— start Excerpted data —
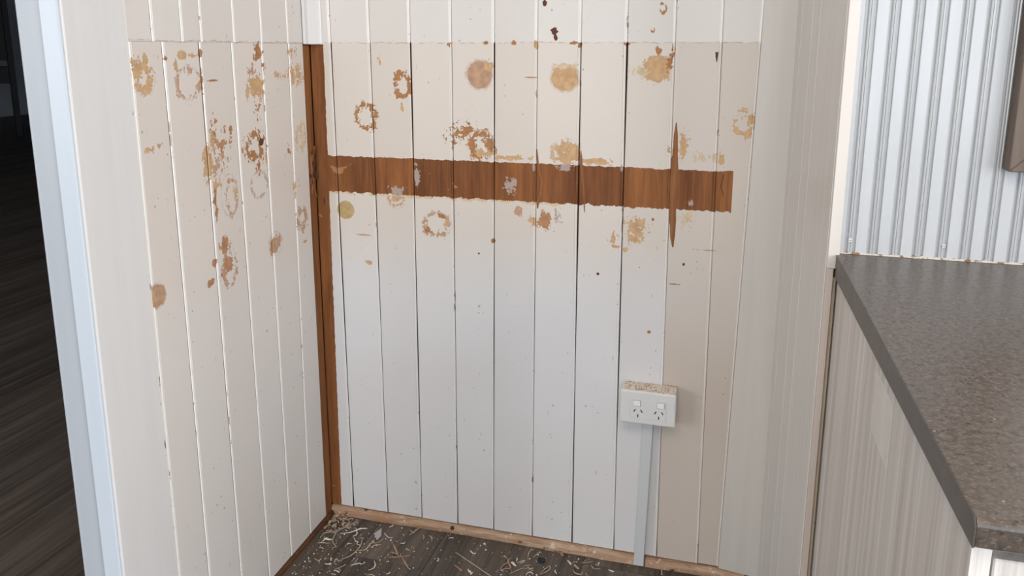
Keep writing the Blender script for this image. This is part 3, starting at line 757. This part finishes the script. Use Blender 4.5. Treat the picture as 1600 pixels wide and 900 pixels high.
cabn = empty('base_cabinet', (1.1410, -1.160, 0)); tag(cabn, 'limed wood-grain base cabinet under the speckled worktop', 'cabinet')
P1 = Vector(cabn.location)
def cbm(o): o.location = -P1; return o
zf = lambda y: .8790 + (.8925-.8790)*(-.455 - y)/(1.160-.455)
o = loft('side_panel', [[(xx, -.4640, .0005), (xx, -1.160, .0005), (xx, -1.160, zf(-1.160)), (xx, -.4640, zf(-.464))] for xx in (1.1412, 1.1540)], MAT['panel'], cabn); cbm(o)
cbm(boxo('body', 1.1545, 3.58, -1.135, -.455, .10, .8770, MAT['panel'], cabn))
cbm(boxo('plinth', 1.1545, 3.58, -1.09, -.46, .0005, .0995, MAT['panel'], cabn))
for k in range(4):
    xa = 1.1565 + k*.6; d = cbm(boxo('door', xa, xa+.596, -1.158, -1.1355, .105, .8765, MAT['panel'], cabn, .0012))
    b = BM(); b.cyl((xa+.55 if k % 2 == 0 else xa+.05, -1.172, .80), .011, .022, 'Y', 16, .008); b.build('knob', MAT['plastic'], d)
cbm(boxo('tape', 1.1408, 1.14115, -.895, -.800, .795, .868, MAT['tape'], cabn))
# small leftover square of clear tape on the cabinet side, and the timber frame on the splashback
ff = empty('picture_frame', (1.347, -.4525, 1.0555)); tag(ff, 'grey-brown timber frame with mitred corner hung on the ribbed splashback', 'frame')
def bar(p, nm):
    V = [(x_, y_, z_) for (x_, z_) in p for y_ in (-.4525, -.4790)]
    me = mesh(nm, V, [(0, 2, 4, 6), (1, 7, 5, 3), (0, 1, 3, 2), (2, 3, 5, 4), (4, 5, 7, 6), (6, 7, 1, 0)], MAT['frame'], ff); me.location = (-1.347, .4525, -1.0555)
    bb = bmesh.new(); bb.from_mesh(me.data); bmesh.ops.recalc_face_normals(bb, faces=bb.faces); bmesh.ops.bevel(bb, geom=bb.edges[:], offset=.0012, segments=1, affect='EDGES'); bb.to_mesh(me.data); bb.free()
xa, xb, za, zb, w_ = 1.350, 1.847, 1.0555, 1.6555, .030
bar([(xa, za), (xa+w_, za+w_), (xa+w_, zb-w_), (xa, zb)], 'frame_bar'); bar([(xb, za), (xb-w_, za+w_), (xb-w_, zb-w_), (xb, zb)], 'frame_bar')
bar([(xa, za), (xb, za), (xb-w_, za+w_), (xa+w_, za+w_)], 'frame_bar'); bar([(xa, zb), (xb, zb), (xb-w_, zb-w_), (xa+w_, zb-w_)], 'frame_bar')
o = boxo('back_board', xa+w_, xb-w_, -.4660, -.4550, za+w_, zb-w_, MAT['plaster'], ff); o.location = (-1.347, .4525, -1.0555)

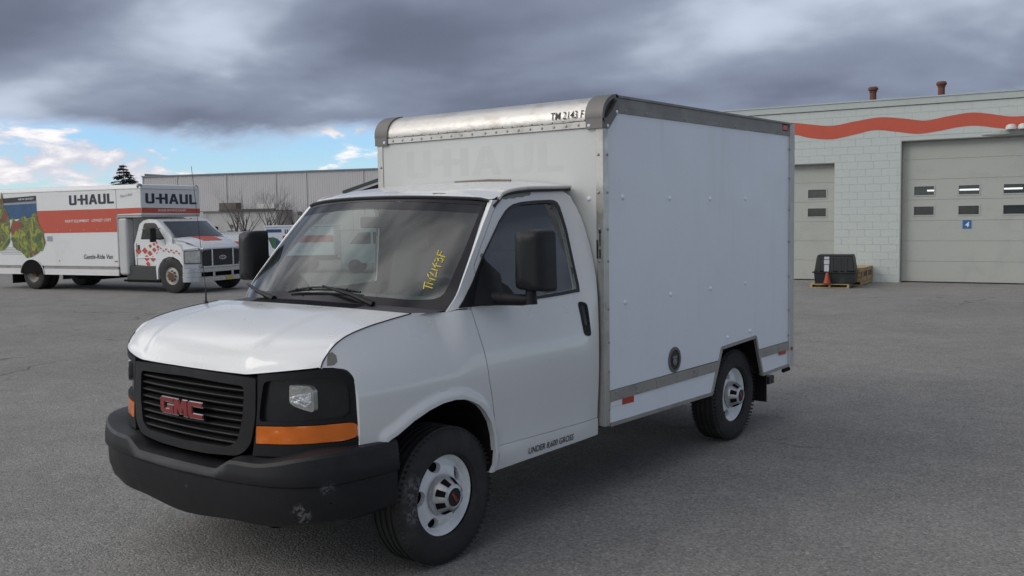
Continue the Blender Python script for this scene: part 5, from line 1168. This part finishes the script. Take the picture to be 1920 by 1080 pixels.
for sg in (1, -1):
    cp = cr(nose, 4); b = MB(); o_ = .012
    b.grid(lambda x, i: (sg*x, cp[i][0]-o_*.8, cp[i][1]+o_*.6), [.900,.960,1.034], range(len(cp)))
    for xx in (.900, 1.034): b.add([(sg*xx, p[0]-o_*.8, p[1]+o_*.6) for p in cp]+[(sg*xx, p[0]+.012, p[1]-.012) for p in cp], [(i, i+1, len(cp)+i+1, len(cp)+i) for i in range(len(cp)-1)])
    cc = b.build('corner_cap', CAST, G, ang=60)
    b = MB(); x0, x1 = sorted((sg*.905, sg*1.032)); b.box((x0,1.438,2.408),(x1,1.46,2.470))
    gp = [(1.44,2.408),(1.512,2.408),(1.535,2.432),(1.618,2.512),(1.64,2.56),(1.615,2.60),(1.56,2.53),(1.49,2.475),(1.44,2.47)]
    prism(b, gp, lambda y, z, h: (sg*(1.0+h), y, z), .034); b.build('gusset', CAST, cc, smooth=False)
    gp = [(1.452,2.46),(1.60,2.50),(1.64,2.60),(1.60,2.622),(1.53,2.60),(1.47,2.55)]; b = MB(); prism(b, gp, lambda y, z, h: (sg*(.985+h), y, z), .012); b.build('recess_plate', mat('recess_shadow_grey', (.085,.08,.085), .7), cc, smooth=False)
    b = MB(); b.dome((sg*.93,1.438,2.428),(0,-1,0),.012,.6); b.dome((sg*1.034,1.50,2.425),(sg,0,0),.012,.6); b.dome((sg*1.034,1.607,2.520),(sg,0,0),.012,.6); b.build('cap_bolt', WPS, cc)
MB().box((-.99,1.60,2.60),(.99,4.44,2.622)).build('box_roof', FRP, G, smooth=False)
b = MB(); b.dome((.80,2.05,2.622),(0,0,1),.06,.6); b.build('roof_lamp', ALUD, G)
b = MB(); b.box((-.96,4.42,.62),(.96,4.45,2.55)); b.build('roller_door', WPS, G, smooth=False)
b = MB(); b.box((-.98,1.47,.60),(.98,2.90,.70)); b.box((-.55,2.90,.60),(.55,3.95,.70)); b.box((-.98,3.95,.60),(.98,4.40,.70)); b.build('box_floor', UND, G, smooth=False)
# label strip with arrow on the corner post
t = text_mesh('post_label', '_________', .012, INK, G, (1.0,1.453,1.70), (0,0,-1), (1,0,0), ext=.002, width=.12)
b = MB(); b.add([(.992,1.4515,1.66),(.992,1.4515,1.745),(1.000,1.4515,1.745),(1.000,1.4515,1.66)], [(0,1,2,3)]); b.add([(.984,1.4515,1.745),(1.008,1.4515,1.745),(.996,1.4515,1.775)], [(0,1,2)]); b.add([(.99,1.4515,1.58),(.99,1.4515,1.64),(1.001,1.4515,1.64),(1.001,1.4515,1.58)], [(0,1,2,3)]); b.build('post_arrow', INK, G, smooth=False)
# --- underbody
b = MB()
for sg in (1, -1): b.box((sg*.42-.04,-.75,.46),(sg*.42+.04,4.4,.60))
b.build('frame_rail', UND, G, smooth=False)
b = MB(); b.tube([(-.80,3.53,.36),(.80,3.53,.36)], .05, 10); b.lathe_x([(-.14,.05),(-.08,.14),(.08,.14),(.14,.05)], (0,3.53,.36), 14); b.build('rear_axle', UND, G)
b = MB(); b.tube([(-.80,0,.34),(.80,0,.34)], .045, 8); b.box((-.45,-.45,.24),(.45,.35,.50)); b.build('front_axle', UND, G)
b = MB(); b.tube([(.1,.3,.36),(0,3.4,.38)], .045, 8); b.tube([(-.5,1.2,.36),(-.5,2.3,.36)], .11, 12); b.box((.40,1.7,.38),(.72,2.7,.60)); b.build('exhaust', UND, G, smooth=False)
for sg in (1, -1):
    b = MB(); x0, x1 = sorted((sg*.70, sg*.985)); b.box((x0,4.02,.24),(x1,4.035,.80)); b.build('mud_flap', BPL, G, smooth=False)
    b = MB(); A = [(2.97,.45),(3.12,.82),(3.73,.845),(3.87,.50)]; b.grid(lambda i, w: (sg*lerp(XB-.02,.45,w), A[int(i)][0], A[int(i)][1]+.004), range(4), [0,1]); b.add([(sg*.45,*p) for p in A]+[(sg*.45,2.9,.8),(sg*.45,4.0,.8)], [(0,1,2,3)]); b.build('wheel_housing', UND, G)
b = MB(); b.box((-.80,4.50,.300),(.80,4.62,.375)); b.box((-.5,4.3,.32),(-.4,4.5,.5)); b.box((.4,4.3,.32),(.5,4.5,.5)); b.build('rear_step', mat('step_black', (.035,.035,.035), .6), G, bevel=.01)
b = MB(); b.tube([(1.02,4.30,.475),(1.0,4.46,.47)], .018, 8); b.tube([(.9,2.70,.46),(.9,2.70,.42)], .012, 6); b.build('lower_bracket', UND, G)
MB().grid(lambda x, j: (x, [-.8,-.6,-.4][j], [.52,.50,.50][j]), [-.95,.95], range(3)).build('front_undertray', UND, G)
MB().box((-.93,-.58,.50),(.93,-.46,1.0)).build('radiator_support', UND, G, smooth=False)
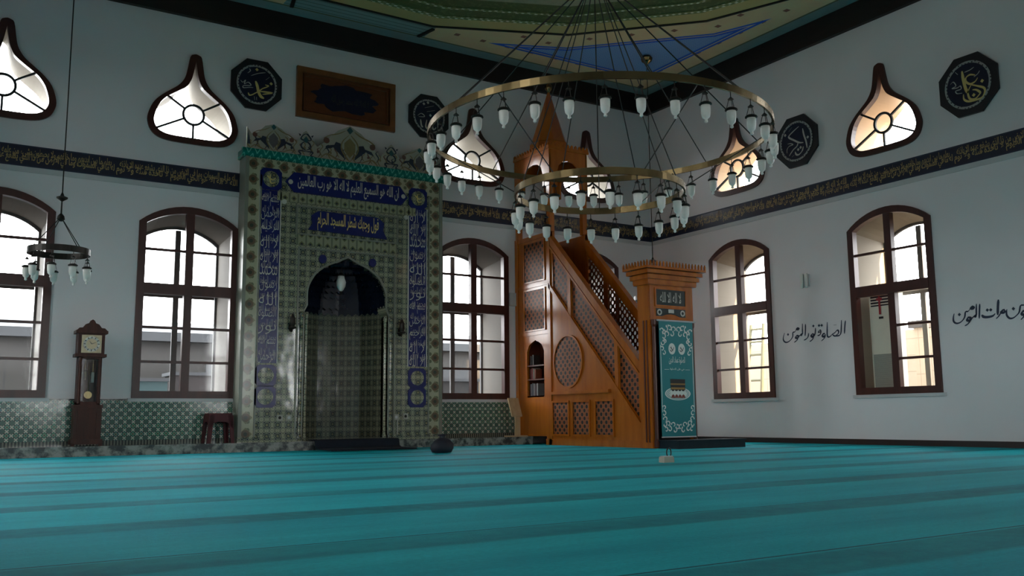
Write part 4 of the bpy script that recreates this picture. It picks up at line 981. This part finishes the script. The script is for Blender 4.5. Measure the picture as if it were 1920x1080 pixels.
# books in the pulpit niche
BK = [(-1.01, .048, .22, 1.352, (.16, .02, .02), 'dark red book, leftmost on the middle shelf of the pulpit niche' , 0),
      (-.95, .045, .24, 1.352, (.22, .03, .025), 'red book on the middle shelf of the pulpit niche, beside a pale book', 0),
      (-.90, .035, .23, 1.352, (.42, .40, .32), 'pale cream book in the middle shelf row of the pulpit niche', 0),
      (-.85, .045, .21, 1.352, (.24, .05, .02), 'orange-red book on the middle shelf right of the cream book', 0),
      (-1.01, .05, .25, 1.0, (.20, .19, .20), 'grey book, leftmost on the lowest shelf of the pulpit niche', 0),
      (-.95, .04, .27, 1.0, (.10, .09, .11), 'charcoal book, second from left on the lowest niche shelf', 0),
      (-.89, .05, .26, 1.0, (.26, .22, .22), 'light grey book, third from left on the lowest niche shelf', 0),
      (-.83, .04, .24, 1.0, (.12, .06, .07), 'maroon book, fourth from left on the lowest niche shelf', 0),
      (-.77, .05, .26, 1.0, (.24, .23, .22), 'pale grey book, fifth from left on the lowest niche shelf', 0),
      (-1.0, .05, .20, 1.642, (.03, .02, .02), 'black book on the top shelf of the pulpit niche', 0),
      (-.92, .05, .22, 1.642, (.04, .03, .025), 'dark brown book on the top shelf of the pulpit niche', 0)]
for i, (y, wd, ht, z, c, lb, _) in enumerate(BK):
    key = 'book%d' % i; M[key] = mat('book_cover_%d' % i, c+(1,), .55)
    t = thing('book', (XA+.14, -1.48-y, z), lb, 'book', 'books in the pulpit niche')
    yy = -1.48-y
    cv = MB(); cv.box(XA+.06, XA+.22, yy-wd/2, yy-wd/2+.005, z, z+ht); cv.box(XA+.06, XA+.22, yy+wd/2-.005, yy+wd/2, z, z+ht); cv.box(XA+.06, XA+.066, yy-wd/2, yy+wd/2, z, z+ht); cv.build('cover', key, t)
    MB().box(XA+.066, XA+.214, yy-wd/2+.005, yy+wd/2-.005, z+.004, z+ht-.005).build('pages', 'cream', t)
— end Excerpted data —
To be done — Repeat exactly the lines above, starting with the line that contains "Write part 4" and ending with the last line, both included, and nothing else.

Finished task —
Write part 4 of the bpy script that recreates this picture. It picks up at line 981. This part finishes the script. The script is for Blender 4.5. Measure the picture as if it were 1920x1080 pixels.
# books in the pulpit niche
BK = [(-1.01, .048, .22, 1.352, (.16, .02, .02), 'dark red book, leftmost on the middle shelf of the pulpit niche' , 0),
      (-.95, .045, .24, 1.352, (.22, .03, .025), 'red book on the middle shelf of the pulpit niche, beside a pale book', 0),
      (-.90, .035, .23, 1.352, (.42, .40, .32), 'pale cream book in the middle shelf row of the pulpit niche', 0),
      (-.85, .045, .21, 1.352, (.24, .05, .02), 'orange-red book on the middle shelf right of the cream book', 0),
      (-1.01, .05, .25, 1.0, (.20, .19, .20), 'grey book, leftmost on the lowest shelf of the pulpit niche', 0),
      (-.95, .04, .27, 1.0, (.10, .09, .11), 'charcoal book, second from left on the lowest niche shelf', 0),
      (-.89, .05, .26, 1.0, (.26, .22, .22), 'light grey book, third from left on the lowest niche shelf', 0),
      (-.83, .04, .24, 1.0, (.12, .06, .07), 'maroon book, fourth from left on the lowest niche shelf', 0),
      (-.77, .05, .26, 1.0, (.24, .23, .22), 'pale grey book, fifth from left on the lowest niche shelf', 0),
      (-1.0, .05, .20, 1.642, (.03, .02, .02), 'black book on the top shelf of the pulpit niche', 0),
      (-.92, .05, .22, 1.642, (.04, .03, .025), 'dark brown book on the top shelf of the pulpit niche', 0)]
for i, (y, wd, ht, z, c, lb, _) in enumerate(BK):
    key = 'book%d' % i; M[key] = mat('book_cover_%d' % i, c+(1,), .55)
    t = thing('book', (XA+.14, -1.48-y, z), lb, 'book', 'books in the pulpit niche')
    yy = -1.48-y
    cv = MB(); cv.box(XA+.06, XA+.22, yy-wd/2, yy-wd/2+.005, z, z+ht); cv.box(XA+.06, XA+.22, yy+wd/2-.005, yy+wd/2, z, z+ht); cv.box(XA+.06, XA+.066, yy-wd/2, yy+wd/2, z, z+ht); cv.build('cover', key, t)
    MB().box(XA+.066, XA+.214, yy-wd/2+.005, yy+wd/2-.005, z+.004, z+ht-.005).build('pages', 'cream', t)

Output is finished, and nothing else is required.